REPUBLIKA.CO.ID, JAKARTA -- Lembaga think-tank Indonesian Center for Environmental Law (ICEL) menyambut baik langkah Kementerian Lingkungan Hidup/Badan Pengendalian Lingkungan Hidup (KLH/BPLH) melarang praktik open dumping atau pembuangan terbuka di 37 Tempat Pemrosesan Akhir (TPA) di Indonesia. Keputusan ini diumumkan Menteri KLH/BPLH Hanif Faisol Nurofiq pada 10 Maret 2025.
ICEL turut memperkuat pengawasan terhadap TPA yang masih menerapkan aktivitas pembuangan terbuka. Salah satunya dengan menggelar Rapat Koordinasi Pejabat Pengawas Lingkungan Hidup (PPLH) dan Penyidik Pegawai Negeri Sipil (PPNS) pada 16-17 Januari 2025 bersama Direktorat Pengaduan dan Pengawasan Lingkungan Hidup KLH/BPLH.
Rakor ini bertujuan membahas strategi penegakan hukum di lapangan serta memperkuat koordinasi antar lembaga dalam mendukung kebijakan pengelolaan sampah yang lebih ketat. Hasil pengawasan terhadap 343 TPA kemudian menjadi dasar bagi KLH/BPLH untuk menetapkan kebijakan pelarangan aktivitas pembuangan terbuka yang diumumkan pada Maret 2025.
“Langkah tegas KLH/BPLH dalam menghentikan aktivitas pembuangan terbuka patut diapresiasi," kata Deputi Direktur bidang Program, Indonesian Center for Environmental Law (ICEL) Bella Nathania dalam pernyataan yang Republika terima, Selasa (18/3/2025).
Bella mengatakan kebijakan ini merupakan langkah penting dalam menegakan amanat UU Nomor 18 Tahun 2008. Tetapi, katanya, kebijakan ini juga harus disertai langkah-langkah mitigasi agar tidak menimbulkan permasalahan baru, seperti yang terjadi dalam kasus penutupan TPA Sarimukti di Bandung Barat dan TPA Piyungan di Yogyakarta, di mana tumpukan sampah di jalanan dan pemukiman sempat terjadi akibat kurangnya kesiapan dalam pengelolaan sampah pasca-penutupan.

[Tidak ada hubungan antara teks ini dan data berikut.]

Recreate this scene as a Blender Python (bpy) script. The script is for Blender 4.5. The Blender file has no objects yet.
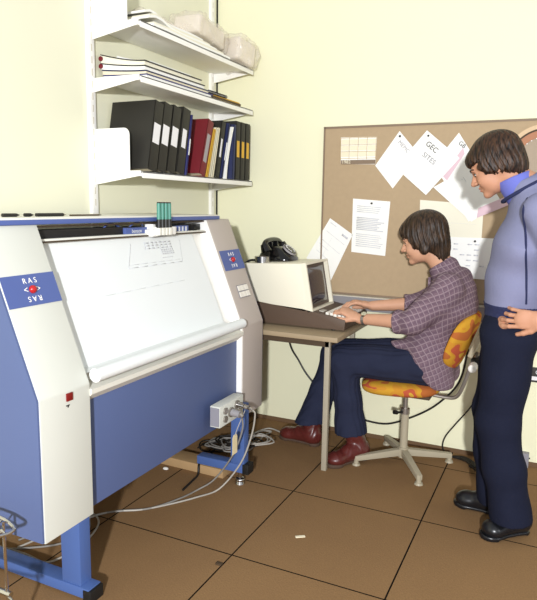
import bpy, bmesh, math, random
import numpy as np
from mathutils import Vector, Matrix
random.seed(7)
SC = bpy.context.scene
COL = SC.collection
R = math.radians

# ------------------------------------------------------------------ materials
def lin(h):
    h = h.lstrip('#')
    o = []
    for i in (0, 2, 4):
        c = int(h[i:i + 2], 16) / 255
        o.append(c / 12.92 if c <= .04045 else ((c + .055) / 1.055) ** 2.4)
    return (*o, 1)

def mat(name, col, rough=.6, metal=0, var=.06, scale=6, spec=.4, bump=0, bscale=60, coat=0, alpha=1, trans=0):
    m = bpy.data.materials.new(name)
    m.use_nodes = True
    nt = m.node_tree
    b = nt.nodes['Principled BSDF']
    c = lin(col)
    b.inputs['Roughness'].default_value = rough
    b.inputs['Metallic'].default_value = metal
    b.inputs['Specular IOR Level'].default_value = spec
    b.inputs['Coat Weight'].default_value = coat
    b.inputs['Alpha'].default_value = alpha
    b.inputs['Transmission Weight'].default_value = trans
    tc = nt.nodes.new('ShaderNodeTexCoord')
    if var:
        n = nt.nodes.new('ShaderNodeTexNoise')
        n.inputs['Scale'].default_value = scale
        n.inputs['Detail'].default_value = 4
        nt.links.new(tc.outputs['Object'], n.inputs['Vector'])
        mx = nt.nodes.new('ShaderNodeMix'); mx.data_type = 'RGBA'
        mx.inputs[6].default_value = tuple(v * (1 - var) for v in c[:3]) + (1,)
        mx.inputs[7].default_value = tuple(min(1, v * (1 + var)) for v in c[:3]) + (1,)
        nt.links.new(n.outputs['Fac'], mx.inputs[0])
        nt.links.new(mx.outputs[2], b.inputs['Base Color'])
    else:
        b.inputs['Base Color'].default_value = c
    if bump:
        n2 = nt.nodes.new('ShaderNodeTexNoise'); n2.inputs['Scale'].default_value = bscale
        nt.links.new(tc.outputs['Object'], n2.inputs['Vector'])
        bp = nt.nodes.new('ShaderNodeBump'); bp.inputs['Strength'].default_value = bump
        bp.inputs['Distance'].default_value = .004
        nt.links.new(n2.outputs['Fac'], bp.inputs['Height'])
        nt.links.new(bp.outputs['Normal'], b.inputs['Normal'])
    return m

def nd(nt, kind, **kw):
    n = nt.nodes.new(kind)
    for k, v in kw.items():
        setattr(n, k, v)
    return n

def mth(nt, op, a, b=None, c=None):
    n = nt.nodes.new('ShaderNodeMath'); n.operation = op
    for i, v in enumerate((a, b, c)):
        if v is None: continue
        if isinstance(v, (int, float)): n.inputs[i].default_value = v
        else: nt.links.new(v, n.inputs[i])
    return n.outputs[0]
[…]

Kebijakan penutupan TPA open dumping diambil berdasarkan hasil pengawasan terhadap 343 TPA di Indonesia dan sebagai bentuk implementasi Undang-Undang Nomor 18 Tahun 2008 tentang Pengelolaan Sampah. Sebenarnya UU No. 18 Tahun 2008 telah mengamanatkan Pemerintah Daerah untuk menutup TPA dengan sistem pembuangan terbuka sejak 2013.
Namun, hingga lebih dari satu dekade setelahnya, aktivitas pembuangan terbuka masih ditemukan di berbagai daerah, menyebabkan pencemaran lingkungan, termasuk pencemaran badan air dan air tanah oleh air lindi yang mengandung logam berat. Selain itu, TPA dengan sistem pembuangan terbuka juga berkontribusi terhadap emisi gas rumah kaca (GRK), yang memperburuk krisis iklim.
ICEL menyarankan untuk memastikan transisi yang efektif dalam penghentian aktivitas pembuangan terbuka di TPA, diperlukan beberapa langkah strategis. Pertama, pemerintah perlu menyusun peta jalan penutupan aktivitas pembuangan terbuka berdasarkan UU No. 18 Tahun 2008.
Peta jalan ini harus memuat penguatan regulasi pengelolaan sampah, mencakup penyusunan peraturan di tingkat kabupaten/kota terkait pemilahan sampah dari sumber dan pengurangan plastik sekali pakai. Reformasi kebijakan juga perlu dilakukan terhadap Peraturan Presiden No. 97 Tahun 2017 tentang Kebijakan dan Strategi Nasional dalam Pengelolaan Sampah (Jakstranas), serta Kebijakan dan Strategi Daerah (Jakstrada).
ICEL menyarankan pemerintah meningkatkan prioritas isu pengelolaan sampah dalam kebijakan daerah. DPRD dan pemerintah daerah perlu mengalokasikan anggaran dalam APBD minimal 3 persen untuk mendukung sistem pengelolaan sampah yang lebih berkelanjutan.
Pemerintah juga perlu memperkuat sistem pengaduan dan pengawasan untuk kegiatan pengelolaan sampah. Menurut ICEL, PPLH PPNS, dan aparat penegakan hukum di daerah perlu diperkuat dalam mengawasi pelaksanaan kebijakan ini serta memperkuat penegakan hukum terhadap pelanggaran yang masih terjadi di lapangan.